The link between man and his territory is clear and has long been discussed, what many authors have called topos[4], which could be understood as a way of living, something that in HEIDEGGER’s words is understood as a way of establishing oneself under the sky and on the ground.

This ancient force that has led us to transform the natural condition, preparing it for human life, this physical and metaphysical act of the human body altering the territory, has a prior mental and graphic act. The technique owes its existence to the map as an understanding of the world that then allows it to be re-presented and re-created.

The map, then, seems more the result of an experience than a graphic representation that replicates reality. It offers a perspective, a tangible form of the students’ experiences, and can therefore be understood as a mental map of the course, rewritten on the maps of the city that the students have encountered at different moments throughout the project. From the grand cosmic scale of the sun, which organizes the planetary winds and, with them, the waters, we move on to studying the mountains, the rivers, the city, and with it the streets and blocks that receive the architecture, allowing themselves to be altered by it and, with it, alter the balance of the territory.

Once the order of the course was established and having already chosen the study sector, the students recognized the site through their experience and captured it on a map in which it was concluded that this point should be understood as an urban center on the edge in which the abstract mental matrix that arrived with the colony had been arranged on the inclined topography of the eastern mountain range and its rivers, generating an idea of ​​​​order that was now recognized as disorder due to the way in which the natural condition had forgotten the experience of the place. The floating population, which also had no meeting spaces and could hardly move through the streets invaded by machines, had to settle and take root. New homes should appear and also more open spaces capable of reintroducing distant nature, creating moments for the pedestrian. The map generated by the group then takes on a name, and with it, all the architectures acquired that character of a landscape on different scales, giving continuity to the ancient dream of inhabiting. The map is not a figure or a static silhouette but a form, a dynamic logical structure that allows the formulation of thought; the map is architecture, it is creative synthesis.

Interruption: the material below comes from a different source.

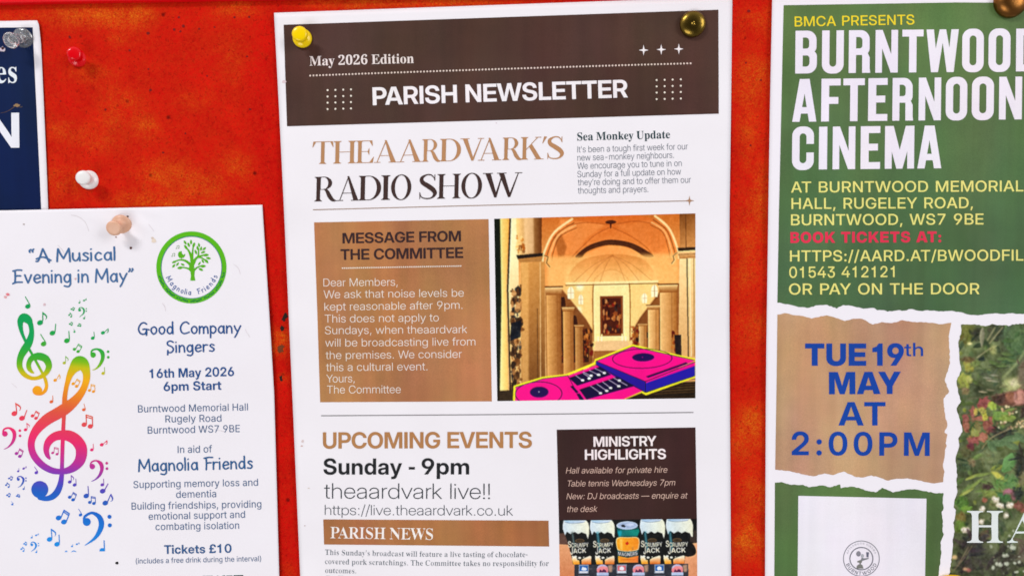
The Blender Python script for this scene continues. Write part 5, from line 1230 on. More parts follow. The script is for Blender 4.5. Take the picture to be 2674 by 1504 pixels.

[1] Rogelio Salmona: Open Spaces/Collective Spaces; Museography: José Ignacio Roca; Curatorial Consultant: Jean Dethier; Photography: Enrique Guzmán. [et al.]. Bogotá: Colombian Society of Architects, 2006. 100 pp., ill. Plans; 28 cm.

[2] Brotton, Jerry. A History of the World in 12 Maps. Translated by Francisco J. Ramos Mena. Barcelona: Debate, 2014. p. 27.

[3] National University of Colombia. Master’s in Architecture. November 1, 2005 – Conversations with Rogelio Salmona. 11/15 Time in the Work of Rogelio Salmona. Transcription of the Salmona Seminar, November 2005. Original DVD Recording. Transcriber: Julián Forero. Proofread and Edited by Sasha Londoño.

[4] “Life (use, activity, function) seeks through architecture to construct a space of clarity that is in harmony with that temporal tension and resolves it in a topos, a place, a founding consciousness of the civil element, of justice and of celebration. Architecture fulfils its true function when it achieves this: it thus makes its human contribution by formulating, then, the meaning of the construction of reality as an aspiration for a polis”. Antonio Armesto. Architecture and Nature. Three suspicions for the next millennium. ABSTRACTION. DPA 16, Edicions UPC, Barcelona 2011. ISSN 1134-8526, pages 35-46.